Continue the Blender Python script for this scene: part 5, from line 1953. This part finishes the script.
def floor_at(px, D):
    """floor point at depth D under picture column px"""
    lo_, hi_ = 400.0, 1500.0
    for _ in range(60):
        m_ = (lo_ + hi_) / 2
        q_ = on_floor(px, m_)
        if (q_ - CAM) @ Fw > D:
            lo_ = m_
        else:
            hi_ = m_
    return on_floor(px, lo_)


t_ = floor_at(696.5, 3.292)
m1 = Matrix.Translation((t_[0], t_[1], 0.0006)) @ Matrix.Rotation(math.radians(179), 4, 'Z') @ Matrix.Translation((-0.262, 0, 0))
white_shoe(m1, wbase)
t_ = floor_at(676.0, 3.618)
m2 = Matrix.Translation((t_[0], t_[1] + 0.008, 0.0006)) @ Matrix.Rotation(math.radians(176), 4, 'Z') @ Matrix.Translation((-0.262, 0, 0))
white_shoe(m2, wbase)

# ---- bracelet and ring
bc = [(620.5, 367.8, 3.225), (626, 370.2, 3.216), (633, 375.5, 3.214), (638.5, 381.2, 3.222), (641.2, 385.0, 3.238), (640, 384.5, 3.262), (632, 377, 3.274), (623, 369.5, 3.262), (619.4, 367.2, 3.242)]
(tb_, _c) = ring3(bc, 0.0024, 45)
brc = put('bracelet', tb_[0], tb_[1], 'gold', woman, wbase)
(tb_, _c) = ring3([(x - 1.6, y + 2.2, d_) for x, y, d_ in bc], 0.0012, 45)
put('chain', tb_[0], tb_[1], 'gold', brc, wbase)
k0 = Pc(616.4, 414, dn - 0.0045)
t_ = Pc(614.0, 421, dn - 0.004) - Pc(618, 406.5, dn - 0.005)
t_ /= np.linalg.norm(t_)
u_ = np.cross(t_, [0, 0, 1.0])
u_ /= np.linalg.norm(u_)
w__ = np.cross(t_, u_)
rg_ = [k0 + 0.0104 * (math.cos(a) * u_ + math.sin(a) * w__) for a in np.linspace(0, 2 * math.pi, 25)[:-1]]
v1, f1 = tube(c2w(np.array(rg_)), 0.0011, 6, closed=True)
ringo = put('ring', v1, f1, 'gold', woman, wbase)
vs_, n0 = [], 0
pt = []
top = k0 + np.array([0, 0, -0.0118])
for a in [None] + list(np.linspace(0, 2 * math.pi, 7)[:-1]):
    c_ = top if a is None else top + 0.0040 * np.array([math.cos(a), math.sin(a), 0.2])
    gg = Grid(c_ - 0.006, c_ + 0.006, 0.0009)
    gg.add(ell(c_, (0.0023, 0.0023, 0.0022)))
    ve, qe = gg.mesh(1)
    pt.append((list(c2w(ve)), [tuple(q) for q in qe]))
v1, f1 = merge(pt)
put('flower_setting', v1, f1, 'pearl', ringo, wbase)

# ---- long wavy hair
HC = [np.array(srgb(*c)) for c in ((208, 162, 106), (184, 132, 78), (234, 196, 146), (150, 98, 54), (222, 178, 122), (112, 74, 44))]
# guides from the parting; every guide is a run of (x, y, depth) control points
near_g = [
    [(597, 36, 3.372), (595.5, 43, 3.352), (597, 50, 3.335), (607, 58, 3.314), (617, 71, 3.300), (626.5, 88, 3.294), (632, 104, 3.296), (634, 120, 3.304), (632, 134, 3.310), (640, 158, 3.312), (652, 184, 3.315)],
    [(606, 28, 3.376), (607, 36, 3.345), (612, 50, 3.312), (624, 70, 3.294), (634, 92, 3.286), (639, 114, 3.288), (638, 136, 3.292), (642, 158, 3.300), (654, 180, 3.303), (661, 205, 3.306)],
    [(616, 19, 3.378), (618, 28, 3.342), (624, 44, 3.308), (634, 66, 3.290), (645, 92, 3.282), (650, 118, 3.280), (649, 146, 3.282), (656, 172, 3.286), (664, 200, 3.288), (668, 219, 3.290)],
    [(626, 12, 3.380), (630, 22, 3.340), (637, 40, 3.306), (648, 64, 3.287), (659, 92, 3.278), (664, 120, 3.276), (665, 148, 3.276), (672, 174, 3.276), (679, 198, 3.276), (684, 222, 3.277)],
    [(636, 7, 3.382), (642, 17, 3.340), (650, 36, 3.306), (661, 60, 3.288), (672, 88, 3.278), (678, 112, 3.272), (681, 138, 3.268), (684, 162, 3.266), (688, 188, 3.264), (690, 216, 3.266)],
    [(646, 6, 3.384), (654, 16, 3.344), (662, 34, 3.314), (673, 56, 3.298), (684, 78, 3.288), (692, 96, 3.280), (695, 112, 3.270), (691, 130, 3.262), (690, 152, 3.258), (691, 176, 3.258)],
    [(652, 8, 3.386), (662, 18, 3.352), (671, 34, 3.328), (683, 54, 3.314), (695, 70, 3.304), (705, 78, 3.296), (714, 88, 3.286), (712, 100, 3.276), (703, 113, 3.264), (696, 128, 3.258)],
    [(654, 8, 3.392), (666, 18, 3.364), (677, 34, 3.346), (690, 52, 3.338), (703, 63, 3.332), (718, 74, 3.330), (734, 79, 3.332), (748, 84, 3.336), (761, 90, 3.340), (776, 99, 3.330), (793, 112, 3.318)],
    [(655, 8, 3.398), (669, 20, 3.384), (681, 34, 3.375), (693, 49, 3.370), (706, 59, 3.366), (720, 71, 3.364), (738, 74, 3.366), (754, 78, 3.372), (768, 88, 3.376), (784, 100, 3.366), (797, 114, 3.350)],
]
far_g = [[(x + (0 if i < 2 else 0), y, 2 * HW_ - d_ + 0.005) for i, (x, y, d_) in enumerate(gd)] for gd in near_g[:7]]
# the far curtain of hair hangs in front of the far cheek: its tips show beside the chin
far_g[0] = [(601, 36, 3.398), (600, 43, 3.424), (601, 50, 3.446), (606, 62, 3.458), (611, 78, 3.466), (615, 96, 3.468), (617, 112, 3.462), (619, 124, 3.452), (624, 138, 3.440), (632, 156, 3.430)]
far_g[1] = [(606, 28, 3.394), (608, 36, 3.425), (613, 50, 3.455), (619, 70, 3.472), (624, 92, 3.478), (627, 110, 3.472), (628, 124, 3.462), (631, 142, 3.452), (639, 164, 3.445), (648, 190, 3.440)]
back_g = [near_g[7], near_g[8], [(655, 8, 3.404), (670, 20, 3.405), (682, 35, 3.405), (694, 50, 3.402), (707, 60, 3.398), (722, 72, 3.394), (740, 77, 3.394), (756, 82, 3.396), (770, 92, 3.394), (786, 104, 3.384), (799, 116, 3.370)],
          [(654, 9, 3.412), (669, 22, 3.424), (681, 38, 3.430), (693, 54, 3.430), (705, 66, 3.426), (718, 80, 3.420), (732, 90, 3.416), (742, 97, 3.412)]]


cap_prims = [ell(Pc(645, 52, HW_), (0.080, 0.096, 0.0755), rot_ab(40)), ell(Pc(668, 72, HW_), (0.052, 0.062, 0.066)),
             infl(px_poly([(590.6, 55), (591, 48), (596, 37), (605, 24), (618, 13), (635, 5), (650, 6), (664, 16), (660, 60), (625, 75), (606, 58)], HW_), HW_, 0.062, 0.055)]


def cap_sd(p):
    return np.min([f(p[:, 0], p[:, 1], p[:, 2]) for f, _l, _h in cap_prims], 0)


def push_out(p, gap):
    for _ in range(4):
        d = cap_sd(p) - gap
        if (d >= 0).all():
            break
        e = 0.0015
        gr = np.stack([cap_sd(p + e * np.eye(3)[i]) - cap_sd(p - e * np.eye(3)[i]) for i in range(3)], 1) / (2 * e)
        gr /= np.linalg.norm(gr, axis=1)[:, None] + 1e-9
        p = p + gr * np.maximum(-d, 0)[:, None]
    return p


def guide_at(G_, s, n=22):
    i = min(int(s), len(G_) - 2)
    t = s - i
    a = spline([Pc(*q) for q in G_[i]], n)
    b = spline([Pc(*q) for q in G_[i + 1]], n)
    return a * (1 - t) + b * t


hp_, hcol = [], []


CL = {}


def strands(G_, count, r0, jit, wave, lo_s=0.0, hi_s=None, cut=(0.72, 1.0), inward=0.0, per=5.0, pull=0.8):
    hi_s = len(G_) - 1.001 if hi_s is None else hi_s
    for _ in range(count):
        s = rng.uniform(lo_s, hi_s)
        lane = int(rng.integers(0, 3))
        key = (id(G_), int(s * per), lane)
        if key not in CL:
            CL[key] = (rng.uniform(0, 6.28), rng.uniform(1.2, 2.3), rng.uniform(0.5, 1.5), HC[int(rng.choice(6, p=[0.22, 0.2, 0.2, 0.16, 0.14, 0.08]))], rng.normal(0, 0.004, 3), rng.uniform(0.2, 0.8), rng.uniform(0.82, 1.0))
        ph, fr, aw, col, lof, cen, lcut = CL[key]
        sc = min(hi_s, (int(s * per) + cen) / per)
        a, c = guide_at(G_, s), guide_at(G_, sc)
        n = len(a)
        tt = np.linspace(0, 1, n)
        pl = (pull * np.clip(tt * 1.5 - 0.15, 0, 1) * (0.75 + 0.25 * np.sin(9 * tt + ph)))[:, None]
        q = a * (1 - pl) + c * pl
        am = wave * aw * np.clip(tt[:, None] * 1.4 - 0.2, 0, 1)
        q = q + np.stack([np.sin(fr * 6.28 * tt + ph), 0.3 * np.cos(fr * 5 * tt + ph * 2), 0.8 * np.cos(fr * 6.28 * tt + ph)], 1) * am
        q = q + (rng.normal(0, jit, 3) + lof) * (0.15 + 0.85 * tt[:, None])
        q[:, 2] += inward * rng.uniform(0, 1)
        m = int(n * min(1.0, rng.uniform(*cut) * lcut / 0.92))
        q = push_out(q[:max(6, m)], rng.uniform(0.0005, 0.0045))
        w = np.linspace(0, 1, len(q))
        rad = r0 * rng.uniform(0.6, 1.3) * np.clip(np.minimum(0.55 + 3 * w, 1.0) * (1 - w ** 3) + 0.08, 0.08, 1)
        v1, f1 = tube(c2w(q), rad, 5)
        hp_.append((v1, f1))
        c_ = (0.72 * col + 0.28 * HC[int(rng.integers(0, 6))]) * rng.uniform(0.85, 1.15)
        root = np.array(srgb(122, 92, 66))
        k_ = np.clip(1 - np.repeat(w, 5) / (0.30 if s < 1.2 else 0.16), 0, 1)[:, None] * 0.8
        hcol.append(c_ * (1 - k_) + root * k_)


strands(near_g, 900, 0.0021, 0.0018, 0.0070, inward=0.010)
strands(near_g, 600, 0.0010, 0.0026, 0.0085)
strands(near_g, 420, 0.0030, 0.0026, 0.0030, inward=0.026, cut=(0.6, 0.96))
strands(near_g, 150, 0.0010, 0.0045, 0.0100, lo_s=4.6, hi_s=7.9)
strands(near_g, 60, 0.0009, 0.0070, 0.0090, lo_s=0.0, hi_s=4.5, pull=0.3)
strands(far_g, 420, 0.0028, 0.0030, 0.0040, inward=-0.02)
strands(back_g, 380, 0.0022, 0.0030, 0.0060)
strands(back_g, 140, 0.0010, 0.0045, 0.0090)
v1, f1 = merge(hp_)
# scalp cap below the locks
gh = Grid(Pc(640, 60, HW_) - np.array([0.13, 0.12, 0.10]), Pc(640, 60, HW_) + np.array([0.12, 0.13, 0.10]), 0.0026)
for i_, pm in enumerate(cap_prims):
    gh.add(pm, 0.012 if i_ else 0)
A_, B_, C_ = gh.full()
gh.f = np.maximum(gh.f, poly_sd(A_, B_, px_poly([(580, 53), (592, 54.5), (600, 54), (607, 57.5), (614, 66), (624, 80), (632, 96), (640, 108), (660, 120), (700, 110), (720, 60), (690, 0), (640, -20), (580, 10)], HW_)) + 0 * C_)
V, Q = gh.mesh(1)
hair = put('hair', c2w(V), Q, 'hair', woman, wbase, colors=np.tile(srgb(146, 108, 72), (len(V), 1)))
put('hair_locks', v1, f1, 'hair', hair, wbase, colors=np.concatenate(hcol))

————————

### Job
Which lines hold the string "strands"? List them all.

### Right answer
def strands(G_, count, r0, jit, wave, lo_s=0.0, hi_s=None, cut=(0.72, 1.0), inward=0.0, per=5.0, pull=0.8):
strands(near_g, 900, 0.0021, 0.0018, 0.0070, inward=0.010)
strands(near_g, 600, 0.0010, 0.0026, 0.0085)
strands(near_g, 420, 0.0030, 0.0026, 0.0030, inward=0.026, cut=(0.6, 0.96))
strands(near_g, 150, 0.0010, 0.0045, 0.0100, lo_s=4.6, hi_s=7.9)
strands(near_g, 60, 0.0009, 0.0070, 0.0090, lo_s=0.0, hi_s=4.5, pull=0.3)
strands(far_g, 420, 0.0028, 0.0030, 0.0040, inward=-0.02)
strands(back_g, 380, 0.0022, 0.0030, 0.0060)
strands(back_g, 140, 0.0010, 0.0045, 0.0090)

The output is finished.